Sering-sering (justru) orangtua telah memberikan (semacam) izin kepada anaknya untuk memiliki relasi tak sekadar teman, tapi teman khusus, terhadap anaknya dengan teman sekolah.
Toh, jika mereka sudah duduk di bangku SMA atau yang sederajat, ada bagian tanggung jawab orangtua yang malah berubah menjadi lebih ringan. Misalnya, dalam mengantar dan menjemput anaknya saat pergi dan pulang sekolah. Aktivitas ini tentu diambil alih oleh si X, teman khusus anak gadisnya.
Tentu ini bukan alasan yang mendorong orangtua mengizinkan anaknya berpacaran, sekalipun mungkin ada (juga). Yang pasti, masing-masing orangtua memiliki alasan yang dapat saja berbeda. Dan, perihal ini sah-sah saja, bahkan alasan apa pun itu.
Karenanya, guru tak memiliki alasan, misalnya, untuk memisahkan hubungan mereka (baca: siswa) oleh karena saking eman-nya (sayangnya). Sebab, siswa memiliki hak pribadi yang harus dihargai. Apalagi kalau orangtua (sendiri) telah menyetujui hubungan anak gadisnya dengan pacarnya, si X.

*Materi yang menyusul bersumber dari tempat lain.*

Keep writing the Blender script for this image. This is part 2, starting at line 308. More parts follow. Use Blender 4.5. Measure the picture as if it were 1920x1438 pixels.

Hanya memang, perlu ada upaya membina agar hak pribadi itu tak berdampak buruk terhadap dirinya, lebih-lebih terhadap orang lain. Karena, sering juga, siswa, yang masih usia belia sekaligus pengalaman terbatas itu, kurang dapat melihat hak orang lain.
Hal itu, sebetulnya, merupakan fenomena yang wajar (saja) sebab tak hanya siswa, yang masih usia belia itu, orang-orang dewasa pun tak jarang, yang konon katanya sudah banyak makan asam-garam, kurang dapat juga memahami bahwa orang lain memiliki hak yang harus dihargai.
Maka, guru tak perlu mengurungkan maksud mengomunikasikan perilaku berpacaran siswanya kepada orangtua. Sebab, dapat saja perilaku berpacaran siswanya itu belum diketahui oleh orangtuanya.
Toh fenomena tentang sebagian anak kelihatan alim di hadapan orangtua, tapi berbeda dengan ketika ia berada jauh dari orangtua, sering ditemukan. Jadi, guru berbagi informasi tentang siswanya (secara objektif) kepada orangtua siswa merupakan langkah yang perlu selalu dibangun.
Karena memang tanggung jawab mendidik anak  tak sepenuhnya berada di pundak guru. Orangtua juga memiliki tanggung jawab, yang tak jauh berbeda dengan tanggung jawab guru, bahkan lebih daripada guru.
Kecuali itu, masyarakat pun memiliki tanggung jawab yang juga setali tiga uang dengan tanggung jawab  orangtua dan guru. Ketiganya saling melengkapi dan mendukung untuk pendidikan anak.
Maka, upaya mengomunikasikan perihal siswa berpacaran di sekolah --yang memang tak pada tempatnya dan tak pas perilaku berpacarannya-- Â kepada orangtua siswa merupakan langkah edukasi yang mengedepankan kolaborasi. Bukan untuk melemahkan siswa, tapi untuk menguatkan siswa melangkah ke masa depan secara (lebih) optimal.